Donald Trump has been repeatedly tweeting a single image that he promotes as showing how fast “the wall” is growing. That image appears to show a section of Organ Pipe Cactus National Monument, an area where less than five miles of already-existing barrier has been replaced by Trump’s intentionally uglified fence. That barrier already crosses ecologically sensitive areas of a monument that is also a UNESCO world biosphere preserve, and the tall fence ruins the view of some shockingly beautiful, untouched desert lands. But as the fence expands, it’s also moving through areas that contain not just plants and animals found nowhere else, but at least 60 sites containing artifacts and remains of people who lived in the Sonoran Desert up to 10,000 years ago—and those are just the sites found in a single five-day field review of the proposed site for the border fence.
The National Park Service report (pdf), obtained through a Freedom of Information Act request from The Washington Post, looks at just 11.3 miles along the southern boundary of Organ Pipe Cactus National Monument.

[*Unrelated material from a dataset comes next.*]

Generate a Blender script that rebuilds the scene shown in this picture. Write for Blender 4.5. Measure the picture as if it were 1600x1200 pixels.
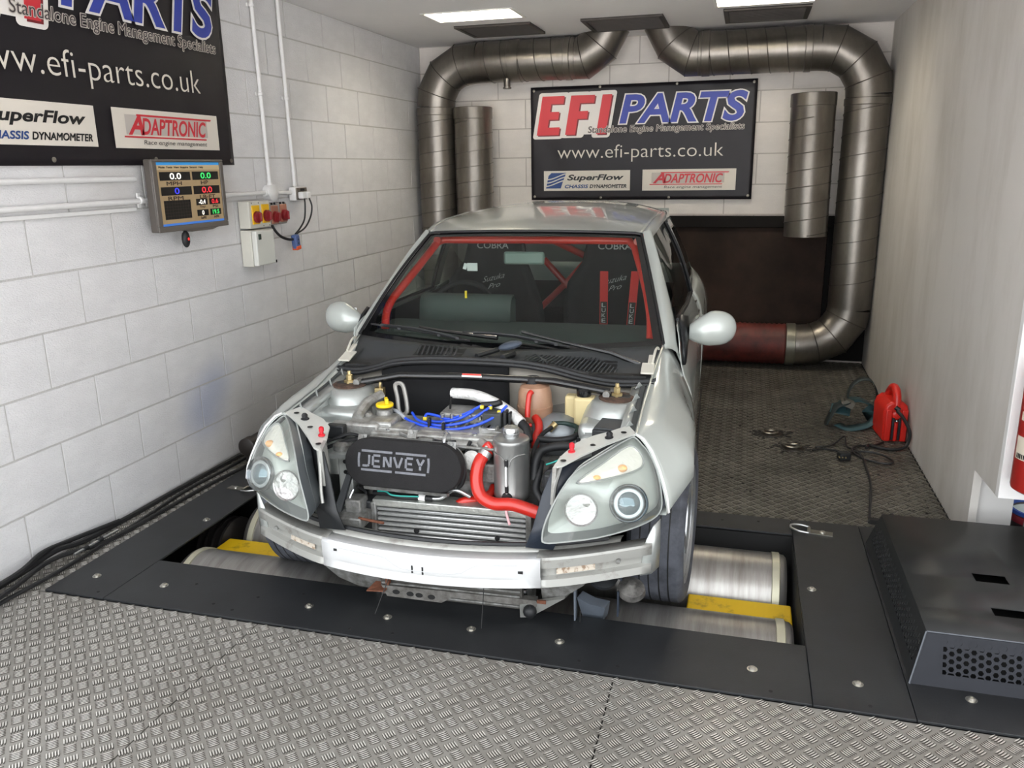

In this relatively small area, archeologists on the team identified materials from the Hohokam, Patayan, Trincheras, and more modern Native American peoples, along with artifacts and homesteads of early European settlers. A single previously unmapped site along this line produced over 400 stone artifacts and 100 fragments of pottery. Sites contained fragments of marine shells brought into the area through trade networks, and several sites appeared to contain artifacts that had been undisturbed over an extended period. Details on some artifacts recovered were redacted from the report to help prevent these sites from becoming the target of black-market collectors.
If it were any private or state agency doing development in such circumstances, it would be required to wait for the analysis of these sites, which may include extended excavation, mapping, and recovery of artifacts. But things being the way they are, it appears that the National Park Service is hurrying to complete this report while sections of the fence are actually going up. It is unclear that the operation will be halted, or even delayed, to honor the protections provided by the American Antiquities Act.
Organ Pipe Cactus National Monument is one of several areas over which lawsuits have been filed to halt expansion of the fence and carry out an environmental impact review. Similar lawsuits have been filed in neighboring Cabeza Prieta National Wildlife Refuge. The wall across the two adjacent areas would extend for 43 miles, acting as a huge barrier to the movement of wildlife in a region where resources are sparse and animals have expansive ranges.
But at this point it doesn’t appear that any court has intervened to halt development of the barrier in this area. The Washington Post has reported that this area is central to that part of the wall that Trump is demanding be completed before Election Day 2020, and federal workers in the area are “feeling extraordinary pressure” to keep construction moving forward at all costs.
Including, apparently, the loss of historic artifacts that record the people who lived in the region 4,000 years before the pyramids were built in Egypt. In an effort to please Trump, workers are both damaging an environment that will not recover for centuries and destroying archaeological sites that date back millennia.
But then, you can’t build a fence across a nation and not expect to destroy everything in its path.